Let $f:[a,b] \to \mathbb{R}$ be a (Riemann) integrable function, which is nowhere locally constant (i.e $f$ is not constant on any open subinterval).

Let $P_n$ be a sequence of partitions of $[a,b]$. Suppose that the upper-Darboux sums $\lim_{n \to \infty}U(f,P_n)=\int_a^b f(x)dx$. Is it true that $\lambda(P_n) \to 0$?

($\lambda(P_n)$ is the parameter of the partition, i.e the maximal length of a subinterval in the partition).

One could probably replace the upper-sums with lower-sums or even arbitrary Riemann sum, to get variants of the question...

Answer 1

I almost wrote down a proof of your statement, but then realize that the negative of the Thomae's function $f$ is a counterexample: It's nowhere locally constant, and

$$\sup_{x\in [c,d]} f(x) = 0$$

for all intervals $[c,d]$. Thus

$$U(f,P_n) = 0 = \int_0^1 f$$

for all partition $P_n$.

Answer 2

As suggested, we show that the statement is true when $f$ is either continuous or monotone. Indeed it is sufficient to assume $f$ satisfies

$$\tag{1} (d-c)\sup_{x\in [c,d]} f(x) > \int_c^d f(x) dx.$$

for all subintervals $[c,d]\subset [a,b], c<d$. Clearly (1) is satisfied when $f$ is continuous or monotone.

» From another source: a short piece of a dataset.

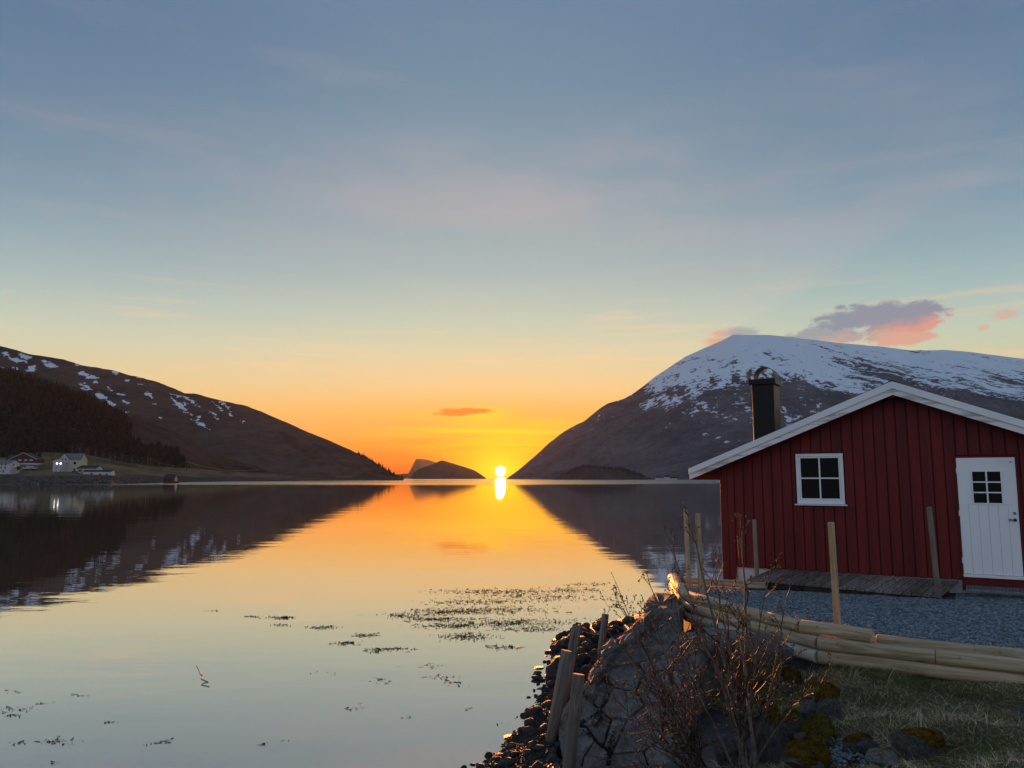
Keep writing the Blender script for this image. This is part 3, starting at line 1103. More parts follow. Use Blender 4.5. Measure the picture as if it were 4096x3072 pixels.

Next we argue by contradiction (we write "btsin" as "by taking a subsequence if necessary").

Assume the contrary that $\lambda(P_n)$ does not converge to zero. btsin, assume $\lambda(P_n) \ge \epsilon_0$ for some $\epsilon_0$. Thus there is a subinterval $[a_n,b_n]$ in the partition $P_n$ with $b_n - a_n \ge \epsilon_0$. btsin, assume $a_n \to a_\infty \in [a,b]$. Then btsin, there are $[c,d]$ with $$a_n \le c < d\le b_n$$ Now consider the refinement $\bar{P_n}$ of $P_n$ by adding $c,d$. Then $\lambda (\bar P_n) \ge d-c$ and

$$U(f,P_n) \ge U(f,\bar P_n) \ge \int_a^b f(x)dx \Rightarrow U(f, \bar P_n) \to \int_a^b f(x)dx. $$

However, by (1), we have

$$\begin{split} U(f,\bar P_n) &= U(f, P_n \cap [a,c]) + (d-c)\sup_{x\in [c,d]}f(x) + U(f, P_n\cap [d,b]) \\ &> \int_a^c f(x) dx + \int_c^d f(x) dx + \delta + \int_c^d f(x)dx \\ &= \int_a^b f(x)dx + \delta. \end{split}$$

Here $\delta$ is a positive number that can be added to the RHS of (1) and still preserve the inequality. It does not depend on $n$.

Thus we arrive at a contradiction and the statement is proved.